In the meantime, COPA continues to work with CPD and the police board, the group that judges the merits of discipline recommendations, with much of the same overall structure that IPRA had. Last but not least, in addition to investigations, both COPA and the new Deputy Inspector General for Public Safety are empowered to review the CPD’s policies and procedures. COPA’s policy reviews and examinations of pattern and practices, according to its ordinance, will stem from its investigative work. OIG’s jurisdiction covers the whole policing and oversight system, so it likely will be reviewing systemic issues in all three: COPA, CPD, and the police board, including issues beyond use-of-force and police misconduct. The contemplated civilian oversight board and deputy IG constitute the most original elements in Chicago’s history of police oversight.

Broader policing reform

Hanging over all of the oversight changes are the city’s efforts to change the culture and expectations of police in Chicago. The Chicago Reporter recently released its assessment of the city’s progress in meeting the U.S. Justice Department’s recommendations.
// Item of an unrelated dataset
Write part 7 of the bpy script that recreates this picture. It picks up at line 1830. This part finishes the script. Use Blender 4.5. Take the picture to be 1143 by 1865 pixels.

Illinois Attorney General Lisa Madigan also led the city through its first steps toward a court monitor. In addition, the city continues its police contract negotiations, which it may use as an opportunity to correct undue protections given to police that inhibit COPA and BIA’s work. Or, it might pass the buck.

If not carefully maintained over time, the developments Chicago has seen in police accountability in the last few months can easily degrade. As Emanuel told the newly minted COPA employees, “You have to remain vigil[ant] in your job.” That’s a message for him as well as for all of Chicago.